BCL partner, Richard Sallybanks has been quoted in The Times discussing the SFO’s decision to outsource the disclosure process in the prosecution of G4S after an eight-year investigation into the private security company and the use of third party suppliers to assist with large investigations.
Here is a short extract from the article*. If you wish to read the full article, please visit The Times website.
”The senior fraud buster for the UK spends most of her time jumping from one frying pan to another. Only a few weeks ago Lisa Osofsky, the director of the Serious Fraud Office (SFO), had a rough ride from MPs on the justice committee as they grilled her over the continuing review into the agency’s recent prosecution failures.
Suella Braverman QC, the attorney-general, ordered the probe and it is being led by David Calvert-Smith, a former director of public prosecutions and a High Court judge, who is expected to report soon.
However, last week the latest frying pan sizzled over a report that the SFO was to outsource the disclosure process in the prosecution of G4S after an eight-year investigation into the private security company.

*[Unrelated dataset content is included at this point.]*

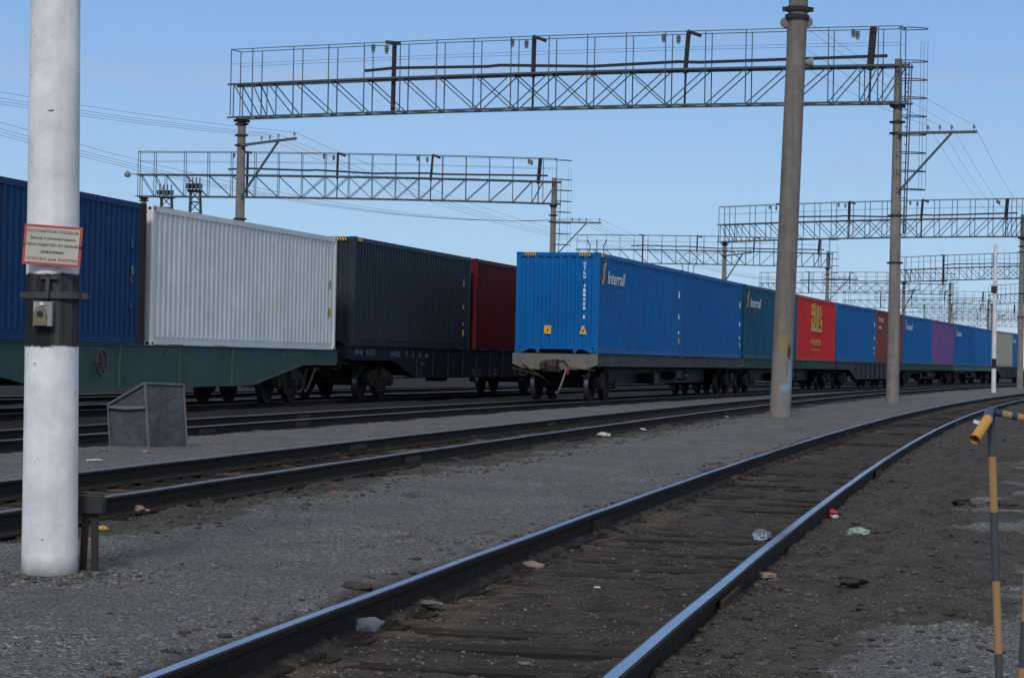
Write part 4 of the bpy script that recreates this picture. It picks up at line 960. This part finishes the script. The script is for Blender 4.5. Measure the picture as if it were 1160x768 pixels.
# sheet-metal bin -------------------------------------------------
def g0(x, y): return atz(x, y, .03)
F0 = g0(170, 511); L0 = g0(126, 507); R0 = g0(212.5, 505.5)
hF = (aty(163.5, 433.5, F0.y)).z - .03
bn = empty('sheet_metal_bin', F0); tag(bn, 'grey sheet-metal bin with a sloping top standing on the gravel between two tracks', 'bin')
vl = Vector((aty(126, 507, F0.y + .28).x - F0.x, .28, 0)); vr = Vector((aty(212.5, 505, F0.y + .36).x - F0.x, .36, 0))
zs = Vector((0, 0, 1)); hL = hF * .66; lean = Vector((-.07, 0, 0))
def P(a, b_, z): return vl * a + vr * b_ + zs * z + lean * (z / hF)
mb = MB(); t0 = .04
c8 = [P(0, 0, t0), P(1, 0, t0), P(1, 1, t0), P(0, 1, t0), P(0, 0, hF), P(1, 0, hL), P(1, 1, hL), P(0, 1, hF - .02)]
mb.add(c8, [(0, 1, 5, 4), (1, 2, 6, 5), (2, 3, 7, 6), (3, 0, 4, 7), (0, 3, 2, 1), (4, 5, 6, 7)])
mb.build('body', M['sheet_dented'], bn)
mb = MB(); off = Vector((-.01, -.014, 0))
mb.obox(P(0, 0, -.02) + off, P(0, 0, hF) + off, .035, .035); mb.obox(P(0, 0, hF) + off, P(1, 0, hL) + off, .03, .03); mb.obox(P(0, 0, hF) + off, P(0, 1, hF - .02) + off, .03, .03); mb.obox(P(1, 0, t0) + off, P(1, 0, hL) + off, .02, .02)
mb.obox(P(0, 0, t0) + off, P(1, 0, t0) + off, .02, .03); mb.obox(P(0, 0, t0) + off, P(0, 1, t0) + off, .02, .03); mb.obox(P(0, 1, t0), P(0, 1, hF - .02), .025, .025)
mb.build('edge_frame', M['sheet_edge'], bn)
mb = MB(); o2 = Vector((-.012, -.035, 0)); mb.add([P(.02, 0, hL) + o2, P(.97, 0, hL * .985) + o2, P(.97, 0, hL * .93) + o2 * 1.3, P(.5, 0, hL * .91) + o2 * 1.6, P(.02, 0, hL * .95) + o2 * 1.3], [(0, 1, 2, 3, 4)]); mb.obox(P(0, 0, hL * .95) + o2, P(1, 0, hL * .95) + o2, .012, .02)
mb.build('flap', M['sheet_edge'], bn)

# pipe barrier at the right edge -----------------------------------
YB = 8.0
br = empty('pipe_barrier', aty(1134, 826, YB)); br.location.z = .06; tag(br, 'low pipe barrier painted in tan and dark bands at the right edge', 'barrier')
def bl(x, y, Y=YB): return aty(x, y, Y) - Vector(br.location)
def band_pipe(name, pts, fr_, mats, r):
    # pts: two end points, fr_: break fractions ; one mesh with a material per band
    uniq = []
    for mm in mats:
        if mm not in uniq: uniq.append(mm)
    mb = MB(); a, b_ = pts; fr_ = [0] + fr_ + [1]
    for i, mm in enumerate(mats): mb.tube([a + (b_ - a) * fr_[i], a + (b_ - a) * fr_[i + 1]], r, 14, uniq.index(mm), cap=(i in (0, len(mats) - 1)))
    return mb.build(name, [M[u] for u in uniq], br, 40)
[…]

The agency, it was reported in the Financial Times, struck a deal with Anexsys, an e-disclosure and data discovery specialist, to take the pressure off its staff. After all, it was the quashing of a conviction in the renowned Unaoil corruption case — on the grounds of disclosure failures — that triggered the Calvert- Smith review.
...More widely, Richard Sallybanks, a partner at BCL Solicitors, warns that having been granted an adjournment to deal with disclosure in the G4S case, “the SFO must now recognise that it is in the last chance saloon in terms of getting disclosure right”.
Sallybanks also highlights the agency’s historic use of third-party suppliers — including forensic accountants as well as junior barristers — to assist with large investigations. In addition, he says that there would be “support for the use of external suppliers if it helps the SFO to get disclosure right”.”